Гумбольдтов фельдъегерский «пролет» его коробил, да и утомлял. С Уралом Меньшенин знакомился не со стороны: тут начал он практикантом, обходил прииски на севере и на юге, был смотрителем Екатеринбургской золотопромывальной фабрики. Его влекла наука, книга; он начальствовал в типографии, директорствовал в библиотеке, заведовал минералогическим кабинетом. Его ум, свободный от романтических взлетов, «охлажденный» (недавно прочли это слово в первой главе «Евгения Онегина»), содержал в отличном порядке обширный запас практических и теоретических знаний. Он читал лекции в горном корпусе; он писал. Екатеринбургскую фабрику описал тщательнейше. Теперь в типографиях печатались, в библиотеках хранились его статьи и заметки по разным вопросам горнозаводского производства и горной истории. А «Путешествие» рисует нам Меньшенина не чуждым также изящной словесности: по вполне деловому отчету щедрой рукой рассыпаны «живописные и пиитические» (сказано об озере Колыван) красоты природы и риторические, во вкусе эпохи, восклицания («Но какая сила подняла сии ужасные громады… и поставила их перпендикулярно?» Об утесах на Иртыше).
Карьера его быстро шла в гору: служба при губернаторе, казенная палата — и вот он в Петербурге.

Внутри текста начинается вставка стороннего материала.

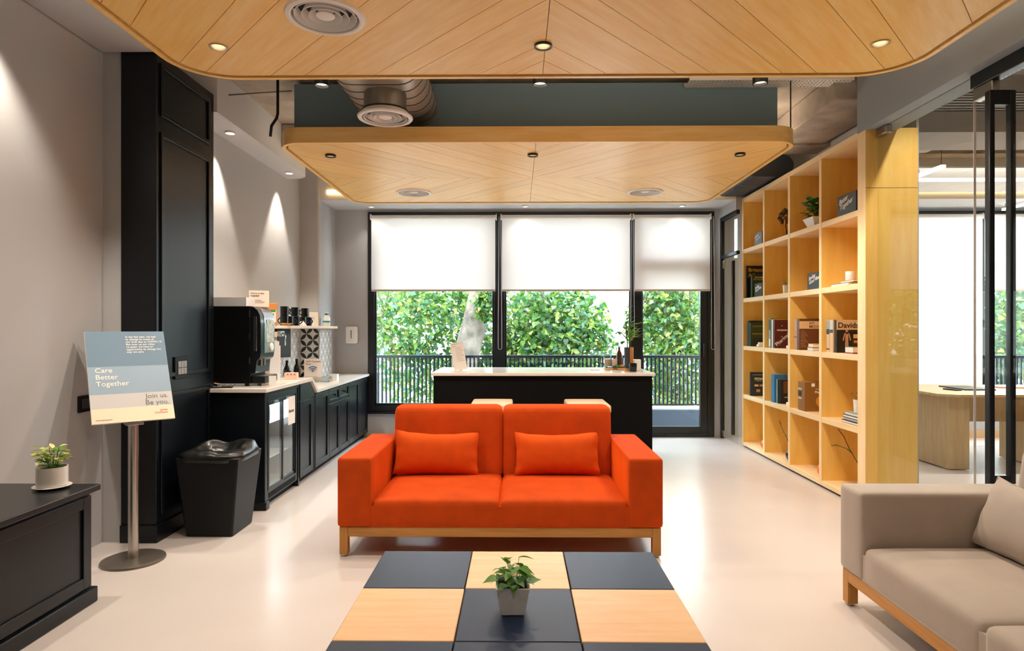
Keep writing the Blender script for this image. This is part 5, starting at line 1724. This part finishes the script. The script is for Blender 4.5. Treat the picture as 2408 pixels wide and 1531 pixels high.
# ================================================================== MEETING ROOM BEYOND THE GLASS
bh = thing('bulkhead', 'boxed ceiling bulkhead with a slatted air grille in the meeting room', None, kind='structure')
bx('lower_box', 3.03, 9.04, 4.95, 5.45, 2.86, 3.02, 'bulk', bh); bx('upper_box', 3.03, 9.04, 4.95, 5.45, 3.17, SLAB, 'bulk', bh)
bx('grille_back', 3.03, 9.04, 5.10, 5.45, 3.02, 3.17, 'vent_dark', bh)
mat('bulk', '#a39a90', .8)
for k in range(7):
    z = 3.03 + .0205 * k
    bx('slat', 3.03, 9.04, 4.955, 5.0, z, z + .007, 'white_metal', bh)
for k in range(4):
    x = 3.3 + 1.1 * k
    bx('louvre_post', x, x + .1, 5.04, 5.08, 3.02, 3.17, 'white_metal', bh)
for lab, x0, x1, y0, y1 in (('linear light running towards the window over the meeting table end', 3.69, 3.73, 5.60, 6.03), ('long linear light crossing over the meeting table', 3.72, 5.55, 6.10, 6.135),
                            ('linear light crossing beyond the door handle', 5.62, 8.6, 6.10, 6.135), ('linear light running to the meeting room window', 5.76, 5.80, 7.0, 7.66)):
    pw_ = 25 * max(x1 - x0, y1 - y0)
    r = led('linear_light', lab, x0, x1, y0, y1, 2.75, 2.775, 'led_white', pw_, NEUT, (max(.03, x1 - x0), max(.03, y1 - y0)))
    for (xx, yy) in (((x0 + x1) / 2, y0 + .03), ((x0 + x1) / 2, y1 - .03)) if (y1 - y0) > (x1 - x0) else ((x0 + .1, (y0 + y1) / 2), (x1 - .1, (y0 + y1) / 2)):
        b = nb(); tube(b, [(xx - (x0 + x1) / 2, yy - (y0 + y1) / 2, .025), (xx - (x0 + x1) / 2, yy - (y0 + y1) / 2, (2.835 if yy > 7.3 else (2.86 if yy > 6.06 else 3.30)) - 2.75)], .003, 5); obj('suspension_wire', b, 'black_metal', r)
cp = thing('ceiling_panel', 'white slatted ceiling panel over the meeting table', 'ceiling panel')
for k in range(24):
    x = 3.1 + .245 * k
    bx('plank', x, x + .242, 6.06, 7.15, 2.86, 2.875, 'white', cp)
rebase(cp, (6, 6.6, 2.86))
pj = thing('projector', 'grey box projector hanging under the bulkhead', 'projector')
bx('case', 3.42, 3.68, 5.62, 5.80, 2.93, 3.0, 'bulk', pj, bevel=.006); bx('stem', 3.54, 3.56, 5.70, 5.72, 3.0, SLAB, 'black_metal', pj)
b = nb(); tube(b, [(3.5, 5.62, 2.965), (3.5, 5.605, 2.965)], .022, 16); obj('lens', b, 'black_plastic', pj)
rebase(pj, (3.55, 5.7, 2.93))
mt = thing('meeting_table', 'pale wood meeting table with slab legs behind the glass', 'table')
b = nb(); prism(b, [(3.98, 6.10), (4.10, 6.0), (6.9, 6.0), (6.9, 7.08), (3.98, 7.08)], .705, .73); obj('top', b, 'table_wood', mt, bevel=.003)
bx('leg_panel', 4.10, 4.30, 6.12, 6.70, 0.008, .705, 'table_wood', mt, bevel=.003)
bx('leg_panel', 5.05, 5.30, 6.2, 6.75, 0.008, .705, 'table_wood', mt, bevel=.003)
bx('modesty_board', 4.30, 5.05, 6.42, 6.46, .42, .66, 'table_wood', mt)
for x in (4.12, 4.28, 5.07, 5.28):
    b = nb(); lathe(b, [(.018, 0), (.018, .009)], 12, (x, 6.2 + .4 * (x > 4.2), 0)); obj('glide', b, 'steel', mt)
rebase(mt, (5.2, 6.5, 0))
for lab, x, y, w, d, m_ in (('thin black folder lying near the meeting table end', 4.62, 6.62, .30, .42, 'b_black'), ('orange folder lying behind the black folder', 5.15, 6.75, .30, .22, 'pack_orange'), ('small black phone near the meeting table end', 4.36, 6.45, .075, .15, 'black_plastic')):
    b = nb(); box(b, -w / 2, w / 2, -d / 2, d / 2, 0, .012)
    put(obj('folder' if 'folder' in lab else 'phone', b, m_, bevel=.003, loc=(x, y, .7305), rot=(0, 0, rnd.uniform(-.3, .3))), lab, 'folder' if 'folder' in lab else 'phone')
bx_ = nb(); box(bx_, 3.03, 9.04, 7.925, 7.949, .0, .09)
struct(obj('baseboard_back', bx_, 'tray_wood'))

# ================================================================== OUTSIDE
b = nb(); box(b, -4, 9.5, 8.1, 9.35, -.25, -.06); struct(obj('floor_balcony', b, 'outside_floor'))
b = nb(); box(b, -4, 9.5, 9.02, 9.35, -.06, .215); struct(obj('wall_balcony_kerb', b, 'kerb'))
b = nb(); box(b, -4, 9.5, 9.0, 9.02, -.06, .20); struct(obj('wall_balcony_face', b, 'outside_floor'))
mat('kerb', '#d5d2cc', .8)
rl = thing('balcony_railing', 'dark steel balcony railing with upright bars', 'railing')
RY = 9.14
bx('top_rail', -3.2, 8.8, RY - .03, RY + .03, .925, .965, 'rail_steel', rl, bevel=.003)
bx('bottom_rail', -3.2, 8.8, RY - .012, RY + .012, .250, .272, 'rail_steel', rl)
mat('rail_steel', '#14202c', .45)
bar_me = None
n_bar = 0
x = -3.15
while x < 8.75:
    if bar_me is None:
        b = nb(); box(b, -.012, .012, -.012, .012, .272, .925); o = obj('baluster', b, 'rail_steel', rl); bar_me = o.data; o.location = (x, RY, 0)
    else:
        o = bpy.data.objects.new('baluster', bar_me); COL.objects.link(o); o.parent = rl; o.location = (x, RY, 0)
    x += .0575; n_bar += 1
for x in (-2.9, -1.75, -.6, .55, 1.70, 1.86, 2.95, 4.2, 5.4, 6.6, 7.8):
    bx('foot_post', x - .014, x + .014, RY - .014, RY + .014, .21, .26, 'rail_steel', rl)
rebase(rl, (2.8, RY, .21))

# pale buildings and ground below
b = nb(); box(b, -40, 60, 9.6, 90, -5.2, -5.0); struct(obj('ground', b, 'outside_wall'))
bd_ = thing('building', 'pale neighbouring building at the window edge', 'building')
bx('wall', -9.0, -3.35, 15, 20, -5, 6.5, 'outside_wall', bd_)
mat('bld_glass', '#8a97a3', .2); mat('bld_dark', '#5b6068', .6)
for z in (-.6, 1.6):
    for x in (-5.2, -4.2):
        f = bx('window', x, x + .7, 14.97, 15.0, z, z + 1.2, 'bld_dark', bd_); bx('pane', x + .05, x + .65, 14.95, 14.97, z + .05, z + 1.15, 'bld_glass', f)
bx('balcony_slab', -6.0, -3.25, 14.2, 15, .55, .70, 'outside_wall', bd_)
rebase(bd_, (-6, 17, -5))
au = thing('air_conditioner', 'outdoor air conditioner unit hung by the neighbouring building', 'air conditioner')
bx('case', -3.35, -2.75, 13.6, 14.0, .40, 1.0, 'poster_grey', au, bevel=.02); bx('bracket', -3.35, -2.75, 13.6, 14.2, .35, .40, 'bld_dark', au); bx('pipe_box', -3.2, -3.0, 13.7, 13.9, -1.6, .35, 'bld_dark', au)
for k in range(6): bx('slat', -3.30, -2.80, 13.585, 13.6, .46 + .085 * k, .50 + .085 * k, 'bld_dark', au)
rebase(au, (-3.05, 13.8, .35))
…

Ему нет еще сорока, а уж три года он занимает видный пост — у самого кормила горной науки.
В простоту чрезвычайных открытий он не верил; внезапные обобщения кажутся ему легкомысленными. И во время всей поездки длится безмолвный упорный поединок двух различных типов мышления, двух мировоззрений, двух людей, почти полярно противоположных друг другу. То молчанием, то кратким ответом, то взглядом — из тех, что в столице входило в моду называть «байроническими», — Меньшенин давал понять Гумбольдту, что «сопровождающим» в этой экспедиции должен быть уж, во всяком случае, не он, не Меньшенин.
Но Гумбольдт, утомленный рапортами, раутами, приемами, занятый разъездами, осмотрами, промерами, сборами, восхождениями, понял только то, что вот хотя бы обер-гиттенфервальтер не донимает его своей навязчивой любезностью, и остался вполне доволен своим спутником.
В поединке победа оказалась на стороне Гумбольдта. Он заглянул дальше, вперед, в грядущее. Время неопровержимо доказало это.
Только видел ли, понимал ли он все-таки, в каких нечеловеческих условиях жили те, чей безыменный гений, чье изумительное искусство заставляли эти горы раскрывать свои тайны, — рудознатцы, горщики, «каменных дел» мастера — те, с кем никогда не говорил Гумбольдт? Видел ли это Гумбольдт?
В одно из немецких писем к Георгу Канкрину, российскому министру, он включил некоторые намеки. Но тут же успокоил министра: «Само собой разумеется, что мы ограничиваемся наблюдениями над мертвой природой и избегаем всего, что касается человеческих учреждений и условий жизни низших классов народа. То, что иностранец, незнакомый с языком, может об этом вынести в свет, всегда рискованно, неверно, и ввиду такого сложного механизма, какой представляют собой отношения и приобретенные некогда права высших сословий и обязанности низших, способно только раздражать без какой-либо пользы».
Министр философски отвечал на это: «Я вполне согласен с вами, когда вы заявляете о желании заниматься возможно менее политическими условиями уральского населения, и не столько вследствие трудности исследовать право или бесправие таких древних исторических порядков, сколько вследствие плачевного хода человеческих дел вообще, когда масса слушается только силы, хитрости или денег…»
Некогда в «Политическом опыте о Кубе» Гумбольдт писал: «Обязанность путешественника, видевшего ближе то, что терзает и унижает человеческую природу, — довести жалобы несчастного до сведения тех, чей долг их облегчить. Этой части моего сочинения я придаю гораздо большую важность, чем кропотливым трудам по астрономическому определению положения мест, магнитному склонению и сопоставлению статистических данных».
Перед прибытием Гумбольдта в Оренбург разыгралась курьезная сцена. Он послал письмо генерал-губернатору Оренбурга Эссену с просьбой распорядиться добыть некоторых редких животных Оренбургского края. Почерк Гумбольдта был теперь лишь немногим разборчивее египетских иероглифов. Письмо ходило по губернаторской канцелярии. Наконец один чиновник расшифровал его. Генерал рассвирепел:
— Я не понимаю, как мог прусский король дать такой высокий чин человеку, занимающемуся подобными пустяками!
Эссен вскочил в коляску и поскакал из вверенного ему города, чтобы только не встретиться с гостем. Но на тракте они все же встретились. Оба вышли из экипажей, церемонно раскланялись и разъехались в разные стороны.